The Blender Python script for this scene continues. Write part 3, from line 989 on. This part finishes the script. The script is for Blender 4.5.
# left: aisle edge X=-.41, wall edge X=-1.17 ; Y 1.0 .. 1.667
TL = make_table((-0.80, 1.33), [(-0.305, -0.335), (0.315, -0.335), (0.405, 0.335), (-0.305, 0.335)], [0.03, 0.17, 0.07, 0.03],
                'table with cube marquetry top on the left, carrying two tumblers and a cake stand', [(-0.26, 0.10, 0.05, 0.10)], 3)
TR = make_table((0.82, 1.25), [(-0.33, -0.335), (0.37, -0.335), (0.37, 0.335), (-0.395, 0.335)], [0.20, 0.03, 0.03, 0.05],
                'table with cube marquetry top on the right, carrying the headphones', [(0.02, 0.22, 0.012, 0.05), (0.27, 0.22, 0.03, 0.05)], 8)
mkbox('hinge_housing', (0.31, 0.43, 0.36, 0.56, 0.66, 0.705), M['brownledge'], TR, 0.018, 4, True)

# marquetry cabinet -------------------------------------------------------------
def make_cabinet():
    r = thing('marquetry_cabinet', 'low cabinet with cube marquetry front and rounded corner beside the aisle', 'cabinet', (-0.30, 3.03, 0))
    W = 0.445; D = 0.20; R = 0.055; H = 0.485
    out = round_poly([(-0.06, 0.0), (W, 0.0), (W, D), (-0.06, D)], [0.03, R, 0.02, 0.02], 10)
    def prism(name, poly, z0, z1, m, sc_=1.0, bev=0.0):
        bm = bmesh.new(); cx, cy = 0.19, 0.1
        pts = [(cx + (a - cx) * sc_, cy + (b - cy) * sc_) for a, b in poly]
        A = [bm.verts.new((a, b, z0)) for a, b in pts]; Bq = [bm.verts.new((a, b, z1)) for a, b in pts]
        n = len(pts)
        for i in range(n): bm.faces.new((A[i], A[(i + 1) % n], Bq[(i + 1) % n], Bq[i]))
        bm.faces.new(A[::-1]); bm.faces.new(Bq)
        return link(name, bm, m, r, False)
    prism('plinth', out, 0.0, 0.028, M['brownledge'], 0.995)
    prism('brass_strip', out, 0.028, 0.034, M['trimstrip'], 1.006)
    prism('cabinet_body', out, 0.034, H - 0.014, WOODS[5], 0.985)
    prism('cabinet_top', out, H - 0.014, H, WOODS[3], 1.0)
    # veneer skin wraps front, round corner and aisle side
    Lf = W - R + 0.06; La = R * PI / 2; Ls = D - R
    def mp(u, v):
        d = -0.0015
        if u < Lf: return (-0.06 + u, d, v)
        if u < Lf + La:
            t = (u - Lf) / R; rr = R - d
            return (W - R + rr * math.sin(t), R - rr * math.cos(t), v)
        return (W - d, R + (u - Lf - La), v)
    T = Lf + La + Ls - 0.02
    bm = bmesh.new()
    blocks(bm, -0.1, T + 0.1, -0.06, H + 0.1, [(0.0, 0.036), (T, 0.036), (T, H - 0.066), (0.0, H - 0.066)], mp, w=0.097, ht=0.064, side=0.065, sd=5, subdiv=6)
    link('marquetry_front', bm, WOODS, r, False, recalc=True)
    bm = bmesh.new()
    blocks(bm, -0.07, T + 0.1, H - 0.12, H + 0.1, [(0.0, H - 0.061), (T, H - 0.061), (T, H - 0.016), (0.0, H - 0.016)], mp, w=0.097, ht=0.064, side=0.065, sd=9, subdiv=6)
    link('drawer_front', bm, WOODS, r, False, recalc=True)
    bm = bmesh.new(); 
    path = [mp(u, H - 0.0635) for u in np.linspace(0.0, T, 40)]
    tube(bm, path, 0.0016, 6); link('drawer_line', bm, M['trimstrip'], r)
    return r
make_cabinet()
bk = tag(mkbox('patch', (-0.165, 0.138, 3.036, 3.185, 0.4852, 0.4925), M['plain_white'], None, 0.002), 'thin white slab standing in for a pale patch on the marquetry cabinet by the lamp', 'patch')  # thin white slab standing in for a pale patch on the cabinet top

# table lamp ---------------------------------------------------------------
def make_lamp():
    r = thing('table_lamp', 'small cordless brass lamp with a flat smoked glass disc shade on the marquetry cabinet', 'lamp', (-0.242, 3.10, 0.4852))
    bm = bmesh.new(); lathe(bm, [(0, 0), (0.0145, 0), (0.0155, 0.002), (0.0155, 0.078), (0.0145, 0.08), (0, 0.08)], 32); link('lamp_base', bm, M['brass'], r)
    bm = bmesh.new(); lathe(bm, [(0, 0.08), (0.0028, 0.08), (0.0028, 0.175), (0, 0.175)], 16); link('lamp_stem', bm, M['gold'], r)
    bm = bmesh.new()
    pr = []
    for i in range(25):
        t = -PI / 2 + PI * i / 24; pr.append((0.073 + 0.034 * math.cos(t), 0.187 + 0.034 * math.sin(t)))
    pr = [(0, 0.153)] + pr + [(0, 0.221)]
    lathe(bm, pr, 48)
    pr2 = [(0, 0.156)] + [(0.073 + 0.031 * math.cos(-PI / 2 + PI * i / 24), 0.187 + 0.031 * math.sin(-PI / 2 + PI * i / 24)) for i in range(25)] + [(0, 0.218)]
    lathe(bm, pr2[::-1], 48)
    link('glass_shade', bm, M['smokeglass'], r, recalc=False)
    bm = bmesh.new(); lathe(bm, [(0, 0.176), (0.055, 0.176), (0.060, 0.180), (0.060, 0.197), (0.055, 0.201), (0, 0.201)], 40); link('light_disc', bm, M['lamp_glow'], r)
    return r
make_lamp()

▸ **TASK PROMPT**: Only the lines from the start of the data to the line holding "0.018, 4, True)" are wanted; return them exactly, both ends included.

▸ **REPLY**:
The Blender Python script for this scene continues. Write part 3, from line 989 on. This part finishes the script. The script is for Blender 4.5.
# left: aisle edge X=-.41, wall edge X=-1.17 ; Y 1.0 .. 1.667
TL = make_table((-0.80, 1.33), [(-0.305, -0.335), (0.315, -0.335), (0.405, 0.335), (-0.305, 0.335)], [0.03, 0.17, 0.07, 0.03],
                'table with cube marquetry top on the left, carrying two tumblers and a cake stand', [(-0.26, 0.10, 0.05, 0.10)], 3)
TR = make_table((0.82, 1.25), [(-0.33, -0.335), (0.37, -0.335), (0.37, 0.335), (-0.395, 0.335)], [0.20, 0.03, 0.03, 0.05],
                'table with cube marquetry top on the right, carrying the headphones', [(0.02, 0.22, 0.012, 0.05), (0.27, 0.22, 0.03, 0.05)], 8)
mkbox('hinge_housing', (0.31, 0.43, 0.36, 0.56, 0.66, 0.705), M['brownledge'], TR, 0.018, 4, True)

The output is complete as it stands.